14. The torque-limiting nut assembly of claim 1, wherein:

the rigid torque member comprises a tooth formed in one of the first face and the second face;

the resilient torque member comprises a spring ring including a hold tab and a resilient finger, the hold tab extending into a notch formed in the other of the one of the first face and the second face, and the resilient finger extending toward the tooth; and

rotation of the second nut in the first direction compresses the resilient finger with the tooth to rotate the first nut in the first direction until the resilient finger is compressed out of engagement with the tooth, and rotation in the second direction opposite to the first direction engages the resilient finger with the tooth to rotate the first nut in the second direction.

15. The torque-limiting nut assembly of claim 1, wherein:

the rigid torque member comprises a tooth ring rotatably fixed to one of the first face and the second face, the tooth ring including at least one tooth extending from the tooth ring;

the resilient torque member comprises a spring ring rotatably fixed to the other of the one of the first face and the second face, the spring ring including at least one resilient finger extending toward the at least one tooth; and

rotation of the second nut in the first direction compresses the at least one resilient finger with the at least one tooth to rotate the first nut in the first direction until the at least one resilient finger is compressed out of engagement with the at least one tooth, and rotation in the second direction opposite to the first direction engages the at least one resilient finger with the at least one tooth to rotate the first nut in the second direction.

16. The torque-limiting bearing nut assembly of claim 15, wherein:

the tooth ring comprises a continuous band fixed to the first face; and

the spring ring comprises a cylindrical strip having tabs at both ends that extend through a slot in the second nut to rotatably fix the spring ring to the second nut.

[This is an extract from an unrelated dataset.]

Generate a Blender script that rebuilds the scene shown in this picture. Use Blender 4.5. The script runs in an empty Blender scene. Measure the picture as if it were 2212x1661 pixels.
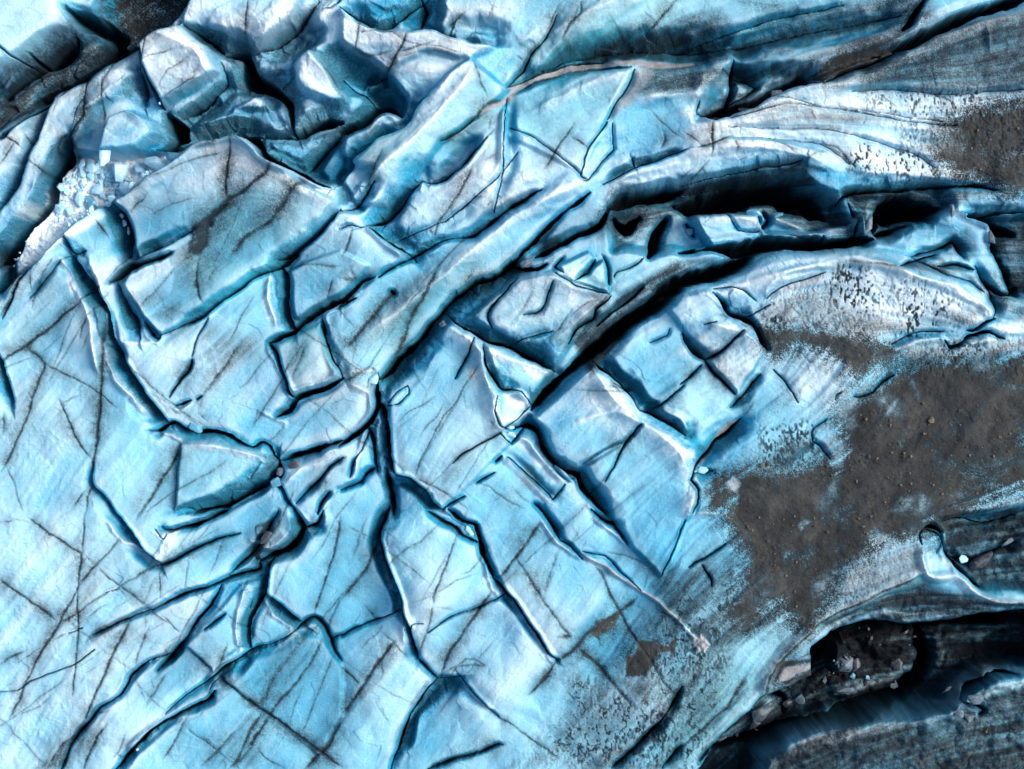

17. A torque-limiting nut assembly engaging external threads of a shaft and imparting an axial force to a member engaged with the torque-limiting nut assembly, comprising:

a first nut having a first face and internal threads threadably engaging the external threads of the shaft;

a second nut having a second face facing the first face;

a resilient torque member between the first face and the second face, and rotatably fixed to one of the first nut and the second nut; and

a rigid torque member between the first face and the second face, and rotatably fixed to the other of the one of the first nut and second nut;

wherein rotation of the second nut in a first direction relative to the shaft compresses the resilient torque member with the rigid torque member and moves the first nut along the shaft in a first axial direction until the resilient torque member is compressed out of engagement with the rigid torque member; and

wherein rotation of the second nut in a second direction opposite to the first direction engages the resilient torque member with the rigid torque member to rotate the first nut in the second direction and moves the first nut along the shaft in a second axial direction opposite the first axial direction.

18. The torque-limiting nut assembly of claim 17, wherein the shaft is at least one of a bearing sleeve and a lug.

19. The torque-limiting nut assembly of claim 17, wherein the member is at least one of an adaptor sleeve and a hub.